Max Verstappen ha chiarito fin da subito le sue intenzioni per il fine settimana, facendo segnare il miglior tempo nella prima giornata di prove del GP del Messico. Il pilota della Red Bull Racing ha fermato il cronometro sull’1’17”392, precedendo Charles Leclerc della Ferrari, il più veloce nella prima sessione, che ha chiuso secondo a soli 0”153 di distacco. Kimi Antonelli, secondo in FP1 con la Mercedes, ha ottenuto il terzo tempo, a 0”174 dall’olandese. I due rivali di Verstappen nella corsa al titolo Piloti, Lando Norris e Oscar Piastri della McLaren, hanno concluso rispettivamente in quarta e 12° posizione.
Un numero record di nove rookie ha partecipato alle FP1: Frederik Vesti (Mercedes), Patricio O’Ward (McLaren), Ayumu Iwasa (Racing Bulls), Antonio Fuoco (Ferrari), Luke Browning (Williams), Paul Aron (Alpine), Ryo Hirakawa (Haas), Jak Crawford (Aston Martin) e Arvid Lindblad (Red Bull Racing), quest’ultimo il migliore del gruppo, il sesto più veloce. Solo Sauber ha schierato entrambi i suoi piloti titolari nella prima ora di prove libere. I rookie insieme ai loro colleghi più esperti hanno dovuto affrontare le solite sfide del tracciato messicano, la maggior parte delle quali legate all’altitudine: basso carico aerodinamico, poca aderenza a causa dell’asfalto sporco e temperature di pista superiori di 6 gradi rispetto all’anno scorso in FP1.
Hadjar, Ocon e Hulkenberg hanno scelto di iniziare con la Media, mentre il resto del gruppo ha optato per la Hard. Durante la prima sessione è stata la C2 a svolgere la maggior parte del lavoro poiché i team hanno preferito non utilizzare le mescole più morbide quando la pista era ancora molto “verde”. Tuttavia, al termine della giornata è stata la C4 a completare il maggior numero di giri, con il 37% del totale tra tutti i piloti, utilizzata principalmente per valutare il passo gara. La Soft, impiegata per segnare i migliori tempi, ha coperto il 34% dei giri, mentre la C2 la parte restante. Come accade sempre in questa gara, i tempi sul giro dovrebbero abbassarsi sensibilmente nei prossimi due giorni, man mano che la pista si gomma e la polvere viene rimossa. C’è ancora strada da fare per avvicinare il tempo della pole ottenuto da Carlos Sainz nel 2024 con la Ferrari (1’15”946).

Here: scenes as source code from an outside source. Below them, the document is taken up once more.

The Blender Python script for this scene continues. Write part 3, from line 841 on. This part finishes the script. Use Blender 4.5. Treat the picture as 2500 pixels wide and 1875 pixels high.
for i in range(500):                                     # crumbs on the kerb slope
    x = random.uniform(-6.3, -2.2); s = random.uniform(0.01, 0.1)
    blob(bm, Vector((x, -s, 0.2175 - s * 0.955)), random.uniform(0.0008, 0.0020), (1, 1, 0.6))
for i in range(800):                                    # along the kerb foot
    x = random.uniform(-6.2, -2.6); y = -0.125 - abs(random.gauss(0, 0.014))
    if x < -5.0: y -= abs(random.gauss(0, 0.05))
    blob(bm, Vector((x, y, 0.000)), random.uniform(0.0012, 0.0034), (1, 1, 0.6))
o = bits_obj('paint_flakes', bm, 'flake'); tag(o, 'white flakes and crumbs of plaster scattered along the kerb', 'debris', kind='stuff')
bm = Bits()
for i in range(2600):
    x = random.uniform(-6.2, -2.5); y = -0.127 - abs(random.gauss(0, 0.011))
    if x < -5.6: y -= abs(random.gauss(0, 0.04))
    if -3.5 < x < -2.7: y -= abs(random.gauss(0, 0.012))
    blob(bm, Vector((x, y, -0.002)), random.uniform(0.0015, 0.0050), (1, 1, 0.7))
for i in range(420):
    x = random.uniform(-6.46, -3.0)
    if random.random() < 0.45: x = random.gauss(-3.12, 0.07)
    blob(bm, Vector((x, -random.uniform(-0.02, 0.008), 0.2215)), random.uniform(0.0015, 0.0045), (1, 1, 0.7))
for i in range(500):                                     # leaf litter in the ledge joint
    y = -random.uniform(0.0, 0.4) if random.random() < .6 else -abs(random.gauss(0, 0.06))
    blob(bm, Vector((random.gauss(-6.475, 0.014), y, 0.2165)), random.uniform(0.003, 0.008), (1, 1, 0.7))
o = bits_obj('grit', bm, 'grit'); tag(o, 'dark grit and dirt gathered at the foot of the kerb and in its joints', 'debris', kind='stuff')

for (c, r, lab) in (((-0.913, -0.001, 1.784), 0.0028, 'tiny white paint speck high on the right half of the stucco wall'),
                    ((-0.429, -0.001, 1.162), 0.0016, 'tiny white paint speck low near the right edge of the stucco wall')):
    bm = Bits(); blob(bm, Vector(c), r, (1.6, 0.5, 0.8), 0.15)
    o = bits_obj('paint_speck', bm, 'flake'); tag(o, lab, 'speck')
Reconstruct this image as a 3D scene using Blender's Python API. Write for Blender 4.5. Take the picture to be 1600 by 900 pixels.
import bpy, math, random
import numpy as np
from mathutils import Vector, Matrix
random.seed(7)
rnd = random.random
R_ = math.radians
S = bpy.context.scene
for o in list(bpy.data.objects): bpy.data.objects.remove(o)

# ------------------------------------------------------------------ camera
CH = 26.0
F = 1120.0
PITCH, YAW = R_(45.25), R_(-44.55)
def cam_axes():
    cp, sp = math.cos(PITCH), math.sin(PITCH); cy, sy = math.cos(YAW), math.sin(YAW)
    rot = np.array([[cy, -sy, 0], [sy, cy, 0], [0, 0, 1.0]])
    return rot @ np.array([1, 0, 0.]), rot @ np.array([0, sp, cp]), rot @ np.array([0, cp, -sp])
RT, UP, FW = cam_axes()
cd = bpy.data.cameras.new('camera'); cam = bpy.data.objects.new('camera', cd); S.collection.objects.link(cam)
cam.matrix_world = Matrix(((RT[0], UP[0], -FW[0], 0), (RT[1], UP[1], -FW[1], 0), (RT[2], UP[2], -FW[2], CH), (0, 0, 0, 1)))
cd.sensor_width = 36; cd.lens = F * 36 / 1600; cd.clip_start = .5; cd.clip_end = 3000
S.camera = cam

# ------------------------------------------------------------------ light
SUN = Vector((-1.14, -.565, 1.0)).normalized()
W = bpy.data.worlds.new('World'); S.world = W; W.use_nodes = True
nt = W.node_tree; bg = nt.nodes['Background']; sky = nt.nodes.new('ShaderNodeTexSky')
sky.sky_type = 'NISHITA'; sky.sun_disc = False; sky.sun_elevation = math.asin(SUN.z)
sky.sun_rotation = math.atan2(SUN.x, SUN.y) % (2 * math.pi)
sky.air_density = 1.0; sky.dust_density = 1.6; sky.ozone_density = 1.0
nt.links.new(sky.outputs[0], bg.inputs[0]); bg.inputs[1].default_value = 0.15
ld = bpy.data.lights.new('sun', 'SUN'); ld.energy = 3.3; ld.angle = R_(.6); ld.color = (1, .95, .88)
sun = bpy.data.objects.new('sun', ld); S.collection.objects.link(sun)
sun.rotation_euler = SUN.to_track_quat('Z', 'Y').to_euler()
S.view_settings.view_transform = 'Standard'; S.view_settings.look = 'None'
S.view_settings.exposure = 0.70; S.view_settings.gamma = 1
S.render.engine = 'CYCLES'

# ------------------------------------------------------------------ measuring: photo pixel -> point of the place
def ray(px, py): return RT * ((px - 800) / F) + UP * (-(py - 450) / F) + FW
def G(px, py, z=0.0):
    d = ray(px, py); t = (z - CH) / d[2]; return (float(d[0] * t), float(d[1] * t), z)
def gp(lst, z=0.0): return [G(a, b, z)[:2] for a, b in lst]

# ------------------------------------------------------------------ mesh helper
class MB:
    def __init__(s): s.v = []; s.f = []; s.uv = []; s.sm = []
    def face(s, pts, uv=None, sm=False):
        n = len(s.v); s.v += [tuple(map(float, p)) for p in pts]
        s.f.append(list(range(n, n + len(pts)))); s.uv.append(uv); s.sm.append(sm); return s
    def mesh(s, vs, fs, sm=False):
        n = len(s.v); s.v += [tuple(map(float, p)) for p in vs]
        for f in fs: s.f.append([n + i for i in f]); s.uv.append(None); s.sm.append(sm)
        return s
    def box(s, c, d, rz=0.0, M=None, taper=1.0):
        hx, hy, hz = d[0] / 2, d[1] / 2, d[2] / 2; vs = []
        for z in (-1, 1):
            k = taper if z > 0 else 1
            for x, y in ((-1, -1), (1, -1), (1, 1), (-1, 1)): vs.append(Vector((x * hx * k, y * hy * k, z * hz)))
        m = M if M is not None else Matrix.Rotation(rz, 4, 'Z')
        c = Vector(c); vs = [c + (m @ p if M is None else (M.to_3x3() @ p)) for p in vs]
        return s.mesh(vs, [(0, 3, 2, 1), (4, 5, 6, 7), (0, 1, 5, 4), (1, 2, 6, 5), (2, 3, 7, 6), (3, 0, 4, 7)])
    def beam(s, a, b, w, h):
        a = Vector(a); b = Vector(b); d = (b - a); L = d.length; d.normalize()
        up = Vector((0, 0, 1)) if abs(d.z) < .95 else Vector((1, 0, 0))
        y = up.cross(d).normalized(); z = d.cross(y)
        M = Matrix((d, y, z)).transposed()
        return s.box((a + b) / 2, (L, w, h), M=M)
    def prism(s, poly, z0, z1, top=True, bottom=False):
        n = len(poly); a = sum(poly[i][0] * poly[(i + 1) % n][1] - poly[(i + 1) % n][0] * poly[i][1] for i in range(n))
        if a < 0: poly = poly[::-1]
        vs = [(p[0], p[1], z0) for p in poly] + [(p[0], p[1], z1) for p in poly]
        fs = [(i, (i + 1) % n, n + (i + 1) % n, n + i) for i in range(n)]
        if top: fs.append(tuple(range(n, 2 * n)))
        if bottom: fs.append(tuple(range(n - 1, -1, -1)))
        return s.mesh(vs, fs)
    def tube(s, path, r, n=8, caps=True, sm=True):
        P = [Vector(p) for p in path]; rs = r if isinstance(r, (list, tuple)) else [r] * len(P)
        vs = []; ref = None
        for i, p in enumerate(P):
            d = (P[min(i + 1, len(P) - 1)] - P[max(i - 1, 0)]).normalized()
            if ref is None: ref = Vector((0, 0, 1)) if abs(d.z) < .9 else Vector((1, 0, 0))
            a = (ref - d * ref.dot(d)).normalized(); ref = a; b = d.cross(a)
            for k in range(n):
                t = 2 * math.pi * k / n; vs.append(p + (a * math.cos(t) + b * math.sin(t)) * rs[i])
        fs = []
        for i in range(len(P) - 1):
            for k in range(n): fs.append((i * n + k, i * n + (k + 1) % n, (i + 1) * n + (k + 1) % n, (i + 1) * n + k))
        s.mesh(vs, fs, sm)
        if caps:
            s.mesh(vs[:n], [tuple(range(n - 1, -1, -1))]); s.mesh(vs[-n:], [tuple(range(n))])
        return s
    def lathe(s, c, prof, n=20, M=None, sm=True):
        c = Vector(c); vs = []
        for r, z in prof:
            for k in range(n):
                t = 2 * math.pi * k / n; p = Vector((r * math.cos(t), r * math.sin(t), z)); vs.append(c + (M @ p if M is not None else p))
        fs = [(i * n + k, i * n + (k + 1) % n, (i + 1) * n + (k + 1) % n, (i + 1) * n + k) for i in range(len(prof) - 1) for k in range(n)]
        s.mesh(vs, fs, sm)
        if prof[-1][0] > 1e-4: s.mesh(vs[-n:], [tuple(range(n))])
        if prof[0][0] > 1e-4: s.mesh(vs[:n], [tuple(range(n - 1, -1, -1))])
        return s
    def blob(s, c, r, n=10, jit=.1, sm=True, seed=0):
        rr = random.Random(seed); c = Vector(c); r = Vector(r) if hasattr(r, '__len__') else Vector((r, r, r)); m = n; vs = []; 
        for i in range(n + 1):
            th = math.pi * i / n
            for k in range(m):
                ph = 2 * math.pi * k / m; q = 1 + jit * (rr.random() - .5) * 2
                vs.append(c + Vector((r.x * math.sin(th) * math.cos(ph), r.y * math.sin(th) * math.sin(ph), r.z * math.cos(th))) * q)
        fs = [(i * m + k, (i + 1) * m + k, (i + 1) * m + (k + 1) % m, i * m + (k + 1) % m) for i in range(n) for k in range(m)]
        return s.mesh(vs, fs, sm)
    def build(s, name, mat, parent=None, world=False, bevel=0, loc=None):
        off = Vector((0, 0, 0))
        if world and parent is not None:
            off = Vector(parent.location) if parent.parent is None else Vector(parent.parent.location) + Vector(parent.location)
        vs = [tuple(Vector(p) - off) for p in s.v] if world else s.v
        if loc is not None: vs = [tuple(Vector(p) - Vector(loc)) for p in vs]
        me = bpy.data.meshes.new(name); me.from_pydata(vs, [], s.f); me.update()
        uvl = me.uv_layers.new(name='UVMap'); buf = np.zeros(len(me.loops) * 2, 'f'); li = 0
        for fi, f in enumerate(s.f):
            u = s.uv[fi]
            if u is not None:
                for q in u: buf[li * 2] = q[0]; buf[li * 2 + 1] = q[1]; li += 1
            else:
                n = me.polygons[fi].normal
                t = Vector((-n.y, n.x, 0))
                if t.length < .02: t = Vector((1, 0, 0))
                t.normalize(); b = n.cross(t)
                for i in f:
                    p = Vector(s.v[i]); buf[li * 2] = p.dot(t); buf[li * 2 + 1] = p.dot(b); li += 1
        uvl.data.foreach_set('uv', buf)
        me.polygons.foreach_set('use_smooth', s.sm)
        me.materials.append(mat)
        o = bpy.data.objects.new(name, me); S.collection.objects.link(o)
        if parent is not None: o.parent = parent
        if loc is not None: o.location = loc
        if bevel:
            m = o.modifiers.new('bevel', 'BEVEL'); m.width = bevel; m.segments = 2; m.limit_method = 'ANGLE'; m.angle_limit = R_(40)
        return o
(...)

Simone Berra, Pirelli chief engineer: “Il livello di aderenza della pista è tra i più bassi dell’intera stagione. Le prime sessioni hanno confermato sostanzialmente i dati raccolti prima del fine settimana. Il tracciato, poco utilizzato durante l’anno, presenta molta polvere sulla superficie, motivo per cui, grazie anche alle gare di contorno e all’assenza di pioggia prevista, ci aspettiamo un’evoluzione significativa della pista nel corso dei prossimi giorni. La mescola Hard è stata ampiamente utilizzata in FP1 ed è quella che ha sofferto maggiormente le condizioni del tracciato, pur dimostrando comunque la propria efficacia. Le due mescole più morbide, che già a inizio giornata avevano dimostrato la loro superiorità, hanno beneficiato ancora di più in FP2 dell’abbassamento delle temperature, arrivate a 35°C.
Nonostante ciò, anche nella seconda sessione diversi piloti hanno continuato a lamentare via radio la scarsa aderenza, dovuta principalmente alle condizioni dell’asfalto. Lo si evince anche dai tempi finora registrati che, sebbene siano migliorati di circa un secondo tra le due sessioni, restano ancora lontani dalla pole position firmata da Carlos Sainz lo scorso anno. La maggiore resistenza meccanica dei pneumatici di questa stagione è confermata dall’assenza di fenomeni di graining, un problema che in passato si manifestava frequentemente a Città del Messico. Il degrado è già ora facilmente gestibile e la situazione è destinata a migliorare ulteriormente fino alla gara.
Parlando proprio del Gran Premio, la strategia a una sola sosta sembra al momento la più plausibile. La mescola protagonista sarà con ogni probabilità la Media, da abbinare a una delle altre due. La scelta tra Hard e Soft dipenderà principalmente da quanto i piloti riusciranno a prolungare il primo stint con la gomma gialla, dalle temperature dell’asfalto e, inutile ripeterlo, dall’evoluzione della pista”.